## BEGIN
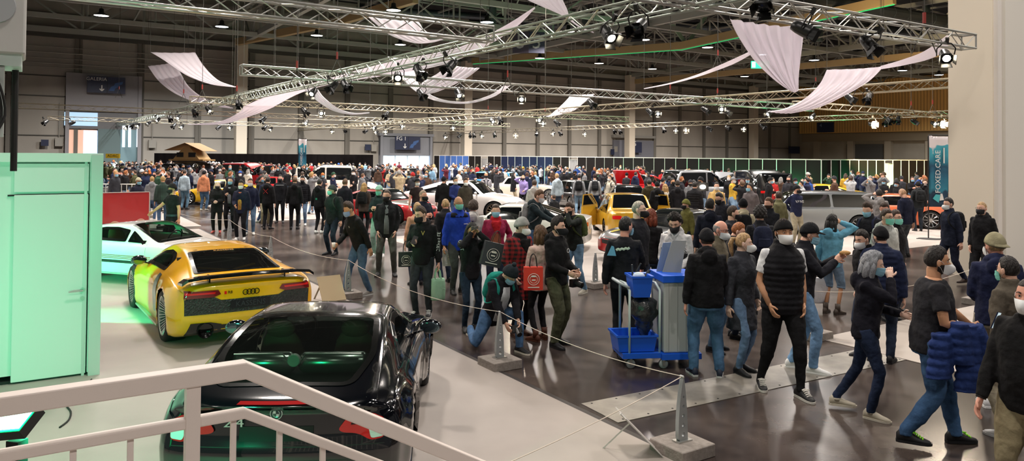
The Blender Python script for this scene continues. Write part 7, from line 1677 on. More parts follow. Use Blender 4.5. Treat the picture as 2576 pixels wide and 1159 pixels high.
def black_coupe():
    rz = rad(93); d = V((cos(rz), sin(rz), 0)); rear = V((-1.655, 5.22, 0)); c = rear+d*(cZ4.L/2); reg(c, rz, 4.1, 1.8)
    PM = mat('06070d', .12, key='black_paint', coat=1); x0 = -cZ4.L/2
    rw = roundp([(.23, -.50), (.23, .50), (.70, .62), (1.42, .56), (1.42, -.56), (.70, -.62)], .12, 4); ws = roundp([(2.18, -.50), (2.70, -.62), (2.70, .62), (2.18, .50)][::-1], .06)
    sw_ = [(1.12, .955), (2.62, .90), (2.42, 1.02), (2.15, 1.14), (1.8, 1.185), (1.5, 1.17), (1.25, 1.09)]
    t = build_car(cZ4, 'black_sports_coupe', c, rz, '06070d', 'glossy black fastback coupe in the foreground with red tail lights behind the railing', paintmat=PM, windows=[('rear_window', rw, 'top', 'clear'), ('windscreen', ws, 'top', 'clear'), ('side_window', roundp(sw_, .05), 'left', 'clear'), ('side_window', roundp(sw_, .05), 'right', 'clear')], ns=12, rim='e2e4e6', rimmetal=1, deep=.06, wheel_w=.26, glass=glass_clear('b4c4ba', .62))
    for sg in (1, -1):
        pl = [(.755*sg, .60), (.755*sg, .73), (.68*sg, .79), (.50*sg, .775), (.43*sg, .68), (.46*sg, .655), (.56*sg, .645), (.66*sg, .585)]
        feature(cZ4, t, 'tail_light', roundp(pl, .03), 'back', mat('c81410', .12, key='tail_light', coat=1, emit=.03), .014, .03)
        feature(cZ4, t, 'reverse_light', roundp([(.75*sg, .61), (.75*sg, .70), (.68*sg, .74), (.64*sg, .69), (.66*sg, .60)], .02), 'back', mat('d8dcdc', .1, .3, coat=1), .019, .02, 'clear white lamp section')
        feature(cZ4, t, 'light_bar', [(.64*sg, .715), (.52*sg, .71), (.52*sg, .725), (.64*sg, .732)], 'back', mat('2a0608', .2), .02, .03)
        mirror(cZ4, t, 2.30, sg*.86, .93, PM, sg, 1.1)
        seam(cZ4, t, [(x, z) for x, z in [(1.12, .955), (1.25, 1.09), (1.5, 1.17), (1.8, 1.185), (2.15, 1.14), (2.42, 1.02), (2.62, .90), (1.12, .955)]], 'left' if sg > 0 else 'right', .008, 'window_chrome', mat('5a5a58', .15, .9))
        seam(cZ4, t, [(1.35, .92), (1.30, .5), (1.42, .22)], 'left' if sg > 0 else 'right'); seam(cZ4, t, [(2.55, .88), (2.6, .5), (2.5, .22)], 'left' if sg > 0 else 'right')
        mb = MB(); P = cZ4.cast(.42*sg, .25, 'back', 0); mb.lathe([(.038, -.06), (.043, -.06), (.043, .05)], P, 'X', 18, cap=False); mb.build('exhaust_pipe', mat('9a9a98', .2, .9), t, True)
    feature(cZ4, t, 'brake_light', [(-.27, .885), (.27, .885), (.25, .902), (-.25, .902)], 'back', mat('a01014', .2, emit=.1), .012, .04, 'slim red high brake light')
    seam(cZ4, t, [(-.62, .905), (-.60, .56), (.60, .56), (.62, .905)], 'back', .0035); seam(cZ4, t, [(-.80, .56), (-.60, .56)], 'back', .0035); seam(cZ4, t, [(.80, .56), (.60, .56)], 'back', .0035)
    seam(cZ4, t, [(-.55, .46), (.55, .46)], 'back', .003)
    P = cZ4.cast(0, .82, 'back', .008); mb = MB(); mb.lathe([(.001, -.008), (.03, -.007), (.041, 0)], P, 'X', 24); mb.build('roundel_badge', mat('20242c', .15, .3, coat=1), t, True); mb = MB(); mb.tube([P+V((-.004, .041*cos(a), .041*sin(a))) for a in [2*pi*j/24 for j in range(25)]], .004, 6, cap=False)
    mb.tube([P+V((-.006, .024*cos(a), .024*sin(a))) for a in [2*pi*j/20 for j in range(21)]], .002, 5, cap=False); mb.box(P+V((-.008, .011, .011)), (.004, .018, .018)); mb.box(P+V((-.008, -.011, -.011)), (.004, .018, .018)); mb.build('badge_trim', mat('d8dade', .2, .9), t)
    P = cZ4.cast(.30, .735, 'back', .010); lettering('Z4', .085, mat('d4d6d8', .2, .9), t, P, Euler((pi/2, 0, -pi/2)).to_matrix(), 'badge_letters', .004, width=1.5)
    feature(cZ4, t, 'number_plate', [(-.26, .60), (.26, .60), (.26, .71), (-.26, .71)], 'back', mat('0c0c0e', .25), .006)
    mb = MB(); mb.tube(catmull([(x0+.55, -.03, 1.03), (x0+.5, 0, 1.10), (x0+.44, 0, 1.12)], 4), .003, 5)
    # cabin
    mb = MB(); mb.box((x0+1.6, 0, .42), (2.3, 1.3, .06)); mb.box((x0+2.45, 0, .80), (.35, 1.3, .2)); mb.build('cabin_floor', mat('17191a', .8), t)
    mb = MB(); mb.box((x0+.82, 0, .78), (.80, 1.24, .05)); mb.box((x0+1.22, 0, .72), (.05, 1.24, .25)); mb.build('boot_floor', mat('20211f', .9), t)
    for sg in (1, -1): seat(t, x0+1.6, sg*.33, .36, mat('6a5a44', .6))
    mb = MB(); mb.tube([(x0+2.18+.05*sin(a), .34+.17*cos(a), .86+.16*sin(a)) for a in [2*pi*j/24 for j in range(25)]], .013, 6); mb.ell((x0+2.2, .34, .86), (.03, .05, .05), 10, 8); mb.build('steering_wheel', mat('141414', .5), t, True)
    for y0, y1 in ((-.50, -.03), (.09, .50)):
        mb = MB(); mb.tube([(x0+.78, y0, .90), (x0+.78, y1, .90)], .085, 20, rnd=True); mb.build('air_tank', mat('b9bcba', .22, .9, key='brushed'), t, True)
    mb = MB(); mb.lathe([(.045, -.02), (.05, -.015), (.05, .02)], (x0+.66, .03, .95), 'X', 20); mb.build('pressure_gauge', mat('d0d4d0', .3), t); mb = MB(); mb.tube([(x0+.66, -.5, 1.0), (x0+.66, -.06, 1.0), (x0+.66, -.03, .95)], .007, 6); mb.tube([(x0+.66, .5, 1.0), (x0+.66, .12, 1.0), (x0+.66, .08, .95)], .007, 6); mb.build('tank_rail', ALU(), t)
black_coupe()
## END
## BEGIN
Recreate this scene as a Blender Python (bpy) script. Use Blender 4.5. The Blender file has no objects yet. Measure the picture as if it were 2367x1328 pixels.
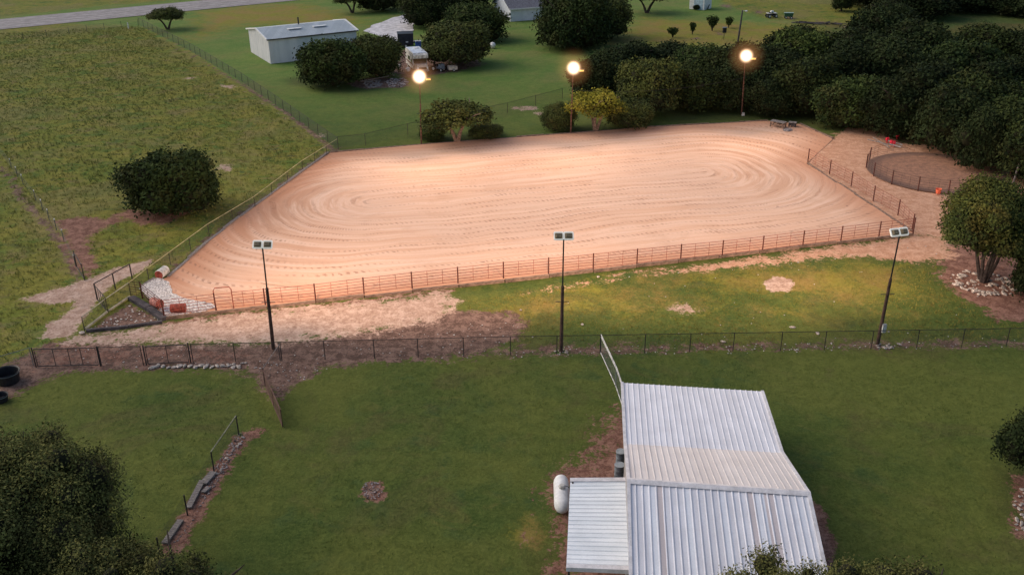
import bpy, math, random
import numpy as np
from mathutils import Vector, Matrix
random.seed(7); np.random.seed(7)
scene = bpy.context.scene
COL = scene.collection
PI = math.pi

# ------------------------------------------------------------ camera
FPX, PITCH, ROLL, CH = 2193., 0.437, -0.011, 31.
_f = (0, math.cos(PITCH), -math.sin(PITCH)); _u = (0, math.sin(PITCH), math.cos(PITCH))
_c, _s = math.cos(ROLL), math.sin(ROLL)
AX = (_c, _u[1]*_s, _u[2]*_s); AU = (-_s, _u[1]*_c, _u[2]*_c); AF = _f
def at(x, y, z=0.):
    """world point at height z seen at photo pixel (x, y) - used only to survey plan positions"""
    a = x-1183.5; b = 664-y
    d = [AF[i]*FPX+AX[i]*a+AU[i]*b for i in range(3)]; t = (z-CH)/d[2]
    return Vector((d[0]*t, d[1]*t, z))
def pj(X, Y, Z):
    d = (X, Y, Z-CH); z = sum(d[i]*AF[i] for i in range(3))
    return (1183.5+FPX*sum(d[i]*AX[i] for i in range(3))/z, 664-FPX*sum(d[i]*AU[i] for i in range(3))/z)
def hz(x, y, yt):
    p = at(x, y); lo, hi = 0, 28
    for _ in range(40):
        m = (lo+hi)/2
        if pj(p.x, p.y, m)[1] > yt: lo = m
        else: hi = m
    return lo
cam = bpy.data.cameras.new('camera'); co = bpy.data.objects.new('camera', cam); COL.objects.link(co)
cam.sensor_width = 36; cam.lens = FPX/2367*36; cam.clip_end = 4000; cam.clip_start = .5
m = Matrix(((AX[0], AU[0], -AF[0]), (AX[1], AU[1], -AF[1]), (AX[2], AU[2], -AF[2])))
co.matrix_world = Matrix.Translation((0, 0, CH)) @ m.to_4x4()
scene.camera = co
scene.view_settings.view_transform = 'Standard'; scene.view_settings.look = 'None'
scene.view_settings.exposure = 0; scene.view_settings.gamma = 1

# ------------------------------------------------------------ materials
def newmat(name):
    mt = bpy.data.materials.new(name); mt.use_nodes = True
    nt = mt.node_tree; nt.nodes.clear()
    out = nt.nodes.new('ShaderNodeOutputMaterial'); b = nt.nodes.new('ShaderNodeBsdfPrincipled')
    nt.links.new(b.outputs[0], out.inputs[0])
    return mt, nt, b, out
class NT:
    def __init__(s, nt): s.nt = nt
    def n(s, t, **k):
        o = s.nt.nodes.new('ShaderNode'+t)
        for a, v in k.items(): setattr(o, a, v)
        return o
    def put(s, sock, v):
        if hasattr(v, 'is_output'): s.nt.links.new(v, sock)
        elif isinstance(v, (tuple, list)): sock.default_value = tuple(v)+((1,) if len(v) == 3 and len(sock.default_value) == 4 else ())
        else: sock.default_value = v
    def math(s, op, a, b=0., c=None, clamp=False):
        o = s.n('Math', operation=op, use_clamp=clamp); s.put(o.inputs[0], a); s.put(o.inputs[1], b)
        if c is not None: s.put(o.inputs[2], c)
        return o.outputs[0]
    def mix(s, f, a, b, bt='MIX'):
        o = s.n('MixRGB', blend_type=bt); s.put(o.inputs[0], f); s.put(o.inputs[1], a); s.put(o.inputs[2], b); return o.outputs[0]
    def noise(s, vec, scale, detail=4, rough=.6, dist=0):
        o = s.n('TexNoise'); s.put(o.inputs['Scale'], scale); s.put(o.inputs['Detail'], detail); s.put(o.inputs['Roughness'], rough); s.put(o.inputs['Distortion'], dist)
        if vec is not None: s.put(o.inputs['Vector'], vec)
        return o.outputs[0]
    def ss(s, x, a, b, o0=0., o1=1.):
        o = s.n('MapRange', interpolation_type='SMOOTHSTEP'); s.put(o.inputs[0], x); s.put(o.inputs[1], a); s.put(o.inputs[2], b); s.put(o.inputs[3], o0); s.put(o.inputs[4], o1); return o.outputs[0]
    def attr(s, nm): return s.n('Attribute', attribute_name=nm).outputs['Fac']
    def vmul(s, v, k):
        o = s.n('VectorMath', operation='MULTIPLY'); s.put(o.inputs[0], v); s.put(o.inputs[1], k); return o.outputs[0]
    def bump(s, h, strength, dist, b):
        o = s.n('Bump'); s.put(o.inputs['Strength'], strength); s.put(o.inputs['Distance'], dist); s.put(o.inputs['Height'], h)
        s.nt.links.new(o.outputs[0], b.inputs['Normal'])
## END
Go through the listing above and list every line that has the word "pixels".

The Blender Python script for this scene continues. Write part 7, from line 1677 on. More parts follow. Use Blender 4.5. Treat the picture as 2576 pixels wide and 1159 pixels high.
Recreate this scene as a Blender Python (bpy) script. Use Blender 4.5. The Blender file has no objects yet. Measure the picture as if it were 2367x1328 pixels.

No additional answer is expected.